As of 2020, this article states that Connecticut is one of only four states in the nation that on average sets high school start times earlier than 7:45. Connecticut High Schools open on average at 7:39 a.m., while the national average determined in 2017 to 2018 was 8:00 a.m.
But Hamden doesn’t seem to desire to be the first district to interfere with high schoolers’ schedules. Rather, the conversation has largely been a reactive one, with elementary school parents and teachers pushing back against the prospect of sending the district’s youngest students to school even later.
Dana Moras, who has served as a Shepherd Glen kindergarten teacher for the past 15 years, highlighted a number of problems with the plan during a Board of Education meeting that took place last week — including the sleep cycles and energy levels of young kids.
“I have never been able to leave because of the love and passion I have for this town,” she said. But starting elementary schools later, she said, “would be extremely inequitable.”
Students with two working parents would likely have to spend more time in early morning daycare, she posited, which would not only load up the financial burden placed on those parents, but hurt young students “forced to be ‘on’ for a much longer time than their peers.”
“As a kindergarten teacher, I know firsthand how difficult the end of school day in particular is for young students. They are absolutely exhausted by the afternoon. Six-year-olds wake up pretty early,” she stated.
“I have three small children of my own at home,” Moras added. “This time change would make it impossible for me to secure child care for them, especially at this point in time. Since it’s not a financial option, I would have no other choice to leave the district that I have been so proud to call home for so many years.”
“I know many of my colleagues are in the same boat as me,” she stated.
Moras concluded by pointing to Hamden’s “mission statement,” which she said is “making sure students learn to the best of their potential every day.”
While for high schoolers that likely means starting school later, Moras said, young students need to start school earlier, otherwise there will be a “higher risk of burn-out, an increase in difficult behaviors, and the social emotional well-being of students will be at risk.”
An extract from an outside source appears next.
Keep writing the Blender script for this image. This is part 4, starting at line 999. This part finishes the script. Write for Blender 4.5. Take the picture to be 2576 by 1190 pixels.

Kaplan told the Independent that no plan will be “ideal for everyone,” but hopefully the district can identify an option that will cause “the least amount of disruption and harm to our community.”
“It’s not just funding,” she pointed out, despite the fact that the district originally decided to reorient transportation practices in response to surging busing costs and financial limitations at the municipal level.
Traffic patterns specific to Hamden also shape the issue. Hamden Middle School, for example, poses unique problems due to its narrow layout and location, often delaying buses as they attempt to get in and out of the school campus and reintegrate back into rush hour on Dixwell Avenue. For that reason, starting the middle school last, she suggested, may resolve additional obstacles in getting kids to class on time.
In other words, while sleep cycles, arrival times and dismissal times may all clearly define students’ academic success and mental health, figuring out a way to get kids to school on time and maximize their time in the classroom with fewer buses is the ultimate concern.
“I really feel,” Kaplan reflected, “that every single plan has benefits, but also drawbacks. We can’t assume there’s a one-size-fits-all solution to our challenges, but going forward we need community feedback to make a more informed decision.”